Who determines gold prices in India?
Gold prices in India are determined largely through an informal process, as there is no “kingmaker” as such in the Indian gold industry. International prices do have a bearing on gold rates in India, though the rates might not be the exact same as they are internationally. The Indian Bullion Jewellers Association or the IBJA as it is known plays a key role in determining day to day gold rates in the country. IBJA members include the biggest gold dealers in the country, who have a collective hand in establishing prices. These members account for almost the entire legal gold sold and purchased in India, and come from all corners of this diverse nation. Gold in India is primarily imported by banks, who in turn supply this imported gold to bullion dealers across India. Banks supply this gold to dealers after adding their fee to it, which already makes them a bit higher than the rate at which gold was imported.
The IBJA then gets into the act of determining prices by speaking to the ten biggest gold dealers in the country. These dealers give their respective ‘buy’ and ‘sell’ quotes, depending on the rate at which they purchased gold. IBJA then takes the average of these ‘buy’ and ‘sell’ quotes and determines the gold rate for a particular day based on this average. This average rate is adjusted for local taxes and a rate fixed accordingly.

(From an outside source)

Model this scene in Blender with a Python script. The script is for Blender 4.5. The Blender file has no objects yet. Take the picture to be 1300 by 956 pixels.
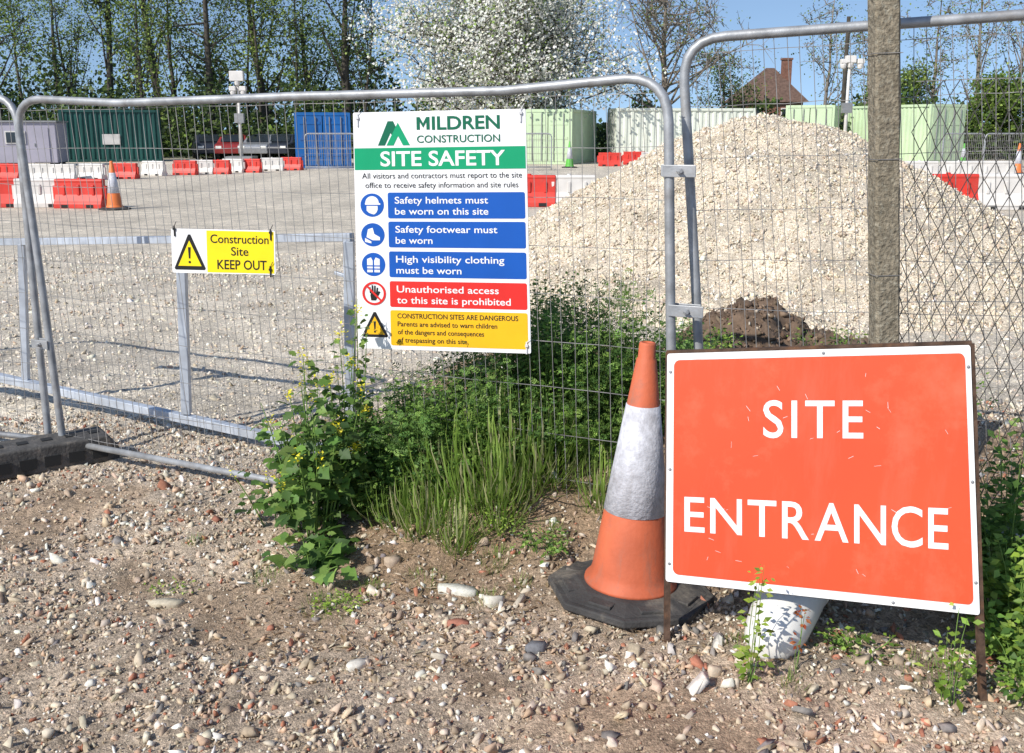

Dealers generally arrive at their ‘buy’ and ‘sell’ rates by taking the international cost of gold and multiplying/adjusting it to the exchange value of the Rupee and adding any import duties and taxes such as VAT. Dealers ensure that they add their margin to the rates they give, keeping in mind their requirements. This procedure ensures that gold rates in India are on par with international trends and customers can purchase gold without any worry of being cheated with regards to gold rates.